Given instruction - The data below needs to be returned exactly, line for line.

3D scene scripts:
━━━━━━━━━━━━━━━━━━━━━━━━━━━━━━
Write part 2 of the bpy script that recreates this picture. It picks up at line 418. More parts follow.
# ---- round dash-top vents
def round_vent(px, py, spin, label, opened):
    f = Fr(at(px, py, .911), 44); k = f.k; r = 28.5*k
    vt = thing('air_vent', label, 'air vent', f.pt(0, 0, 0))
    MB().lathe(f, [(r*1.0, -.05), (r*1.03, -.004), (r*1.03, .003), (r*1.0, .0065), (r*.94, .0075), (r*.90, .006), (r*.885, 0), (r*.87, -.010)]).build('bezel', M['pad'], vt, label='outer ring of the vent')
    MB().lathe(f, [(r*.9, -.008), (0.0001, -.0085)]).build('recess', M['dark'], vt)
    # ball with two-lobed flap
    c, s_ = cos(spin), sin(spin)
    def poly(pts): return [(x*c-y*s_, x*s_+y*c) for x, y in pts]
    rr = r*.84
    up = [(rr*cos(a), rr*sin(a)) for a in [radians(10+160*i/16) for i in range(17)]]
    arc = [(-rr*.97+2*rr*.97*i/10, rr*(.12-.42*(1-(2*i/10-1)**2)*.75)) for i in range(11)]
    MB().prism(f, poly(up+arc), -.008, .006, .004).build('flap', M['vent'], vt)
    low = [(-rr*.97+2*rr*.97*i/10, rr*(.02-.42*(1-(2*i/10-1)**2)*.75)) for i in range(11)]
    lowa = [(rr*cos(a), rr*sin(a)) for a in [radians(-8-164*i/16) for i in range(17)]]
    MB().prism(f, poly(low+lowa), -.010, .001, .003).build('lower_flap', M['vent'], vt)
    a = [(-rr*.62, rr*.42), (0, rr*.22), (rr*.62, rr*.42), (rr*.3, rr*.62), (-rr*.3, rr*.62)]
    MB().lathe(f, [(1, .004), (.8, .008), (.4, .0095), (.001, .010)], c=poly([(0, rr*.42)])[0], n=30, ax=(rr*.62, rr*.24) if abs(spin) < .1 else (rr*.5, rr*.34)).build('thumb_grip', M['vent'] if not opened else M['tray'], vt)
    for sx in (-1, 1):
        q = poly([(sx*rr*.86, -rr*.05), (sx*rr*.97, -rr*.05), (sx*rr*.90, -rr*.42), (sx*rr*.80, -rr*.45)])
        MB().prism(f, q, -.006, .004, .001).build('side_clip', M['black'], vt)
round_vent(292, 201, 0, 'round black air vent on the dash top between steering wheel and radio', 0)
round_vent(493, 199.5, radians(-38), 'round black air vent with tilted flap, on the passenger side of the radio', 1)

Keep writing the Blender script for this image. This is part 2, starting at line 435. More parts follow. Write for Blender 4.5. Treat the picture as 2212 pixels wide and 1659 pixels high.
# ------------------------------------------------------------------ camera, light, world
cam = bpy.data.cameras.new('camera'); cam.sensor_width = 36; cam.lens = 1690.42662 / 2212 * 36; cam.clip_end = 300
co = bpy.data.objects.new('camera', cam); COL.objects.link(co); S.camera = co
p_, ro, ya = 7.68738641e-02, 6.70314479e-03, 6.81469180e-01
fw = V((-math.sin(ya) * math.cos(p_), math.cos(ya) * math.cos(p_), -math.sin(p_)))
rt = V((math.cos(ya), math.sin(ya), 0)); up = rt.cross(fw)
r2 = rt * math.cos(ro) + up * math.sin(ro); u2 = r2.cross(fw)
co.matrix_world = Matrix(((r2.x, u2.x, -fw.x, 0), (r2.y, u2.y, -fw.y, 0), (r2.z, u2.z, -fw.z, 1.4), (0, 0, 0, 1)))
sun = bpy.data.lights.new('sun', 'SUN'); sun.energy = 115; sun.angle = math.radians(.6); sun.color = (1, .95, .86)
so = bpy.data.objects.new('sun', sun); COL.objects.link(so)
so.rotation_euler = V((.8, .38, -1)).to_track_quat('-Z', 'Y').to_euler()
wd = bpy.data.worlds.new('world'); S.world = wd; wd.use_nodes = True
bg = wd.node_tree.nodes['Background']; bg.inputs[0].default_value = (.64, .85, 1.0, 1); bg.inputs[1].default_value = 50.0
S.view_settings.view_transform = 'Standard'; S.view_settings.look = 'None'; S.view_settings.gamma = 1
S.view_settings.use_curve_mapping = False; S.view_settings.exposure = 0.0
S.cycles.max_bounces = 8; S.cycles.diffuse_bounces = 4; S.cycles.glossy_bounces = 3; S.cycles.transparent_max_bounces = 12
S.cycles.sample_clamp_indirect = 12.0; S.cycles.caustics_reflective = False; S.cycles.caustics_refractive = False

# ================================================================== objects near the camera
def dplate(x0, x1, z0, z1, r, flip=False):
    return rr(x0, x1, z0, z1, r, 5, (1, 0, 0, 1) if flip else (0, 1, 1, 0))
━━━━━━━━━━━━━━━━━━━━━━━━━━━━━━
Exercise response -
Write part 2 of the bpy script that recreates this picture. It picks up at line 418. More parts follow.
# ---- round dash-top vents
def round_vent(px, py, spin, label, opened):
    f = Fr(at(px, py, .911), 44); k = f.k; r = 28.5*k
    vt = thing('air_vent', label, 'air vent', f.pt(0, 0, 0))
    MB().lathe(f, [(r*1.0, -.05), (r*1.03, -.004), (r*1.03, .003), (r*1.0, .0065), (r*.94, .0075), (r*.90, .006), (r*.885, 0), (r*.87, -.010)]).build('bezel', M['pad'], vt, label='outer ring of the vent')
    MB().lathe(f, [(r*.9, -.008), (0.0001, -.0085)]).build('recess', M['dark'], vt)
    # ball with two-lobed flap
    c, s_ = cos(spin), sin(spin)
    def poly(pts): return [(x*c-y*s_, x*s_+y*c) for x, y in pts]
    rr = r*.84
    up = [(rr*cos(a), rr*sin(a)) for a in [radians(10+160*i/16) for i in range(17)]]
    arc = [(-rr*.97+2*rr*.97*i/10, rr*(.12-.42*(1-(2*i/10-1)**2)*.75)) for i in range(11)]
    MB().prism(f, poly(up+arc), -.008, .006, .004).build('flap', M['vent'], vt)
    low = [(-rr*.97+2*rr*.97*i/10, rr*(.02-.42*(1-(2*i/10-1)**2)*.75)) for i in range(11)]
    lowa = [(rr*cos(a), rr*sin(a)) for a in [radians(-8-164*i/16) for i in range(17)]]
    MB().prism(f, poly(low+lowa), -.010, .001, .003).build('lower_flap', M['vent'], vt)
    a = [(-rr*.62, rr*.42), (0, rr*.22), (rr*.62, rr*.42), (rr*.3, rr*.62), (-rr*.3, rr*.62)]
    MB().lathe(f, [(1, .004), (.8, .008), (.4, .0095), (.001, .010)], c=poly([(0, rr*.42)])[0], n=30, ax=(rr*.62, rr*.24) if abs(spin) < .1 else (rr*.5, rr*.34)).build('thumb_grip', M['vent'] if not opened else M['tray'], vt)
    for sx in (-1, 1):
        q = poly([(sx*rr*.86, -rr*.05), (sx*rr*.97, -rr*.05), (sx*rr*.90, -rr*.42), (sx*rr*.80, -rr*.45)])
        MB().prism(f, q, -.006, .004, .001).build('side_clip', M['black'], vt)
round_vent(292, 201, 0, 'round black air vent on the dash top between steering wheel and radio', 0)
round_vent(493, 199.5, radians(-38), 'round black air vent with tilted flap, on the passenger side of the radio', 1)

Keep writing the Blender script for this image. This is part 2, starting at line 435. More parts follow. Write for Blender 4.5. Treat the picture as 2212 pixels wide and 1659 pixels high.
# ------------------------------------------------------------------ camera, light, world
cam = bpy.data.cameras.new('camera'); cam.sensor_width = 36; cam.lens = 1690.42662 / 2212 * 36; cam.clip_end = 300
co = bpy.data.objects.new('camera', cam); COL.objects.link(co); S.camera = co
p_, ro, ya = 7.68738641e-02, 6.70314479e-03, 6.81469180e-01
fw = V((-math.sin(ya) * math.cos(p_), math.cos(ya) * math.cos(p_), -math.sin(p_)))
rt = V((math.cos(ya), math.sin(ya), 0)); up = rt.cross(fw)
r2 = rt * math.cos(ro) + up * math.sin(ro); u2 = r2.cross(fw)
co.matrix_world = Matrix(((r2.x, u2.x, -fw.x, 0), (r2.y, u2.y, -fw.y, 0), (r2.z, u2.z, -fw.z, 1.4), (0, 0, 0, 1)))
sun = bpy.data.lights.new('sun', 'SUN'); sun.energy = 115; sun.angle = math.radians(.6); sun.color = (1, .95, .86)
so = bpy.data.objects.new('sun', sun); COL.objects.link(so)
so.rotation_euler = V((.8, .38, -1)).to_track_quat('-Z', 'Y').to_euler()
wd = bpy.data.worlds.new('world'); S.world = wd; wd.use_nodes = True
bg = wd.node_tree.nodes['Background']; bg.inputs[0].default_value = (.64, .85, 1.0, 1); bg.inputs[1].default_value = 50.0
S.view_settings.view_transform = 'Standard'; S.view_settings.look = 'None'; S.view_settings.gamma = 1
S.view_settings.use_curve_mapping = False; S.view_settings.exposure = 0.0
S.cycles.max_bounces = 8; S.cycles.diffuse_bounces = 4; S.cycles.glossy_bounces = 3; S.cycles.transparent_max_bounces = 12
S.cycles.sample_clamp_indirect = 12.0; S.cycles.caustics_reflective = False; S.cycles.caustics_refractive = False

# ================================================================== objects near the camera
def dplate(x0, x1, z0, z1, r, flip=False):
    return rr(x0, x1, z0, z1, r, 5, (1, 0, 0, 1) if flip else (0, 1, 1, 0))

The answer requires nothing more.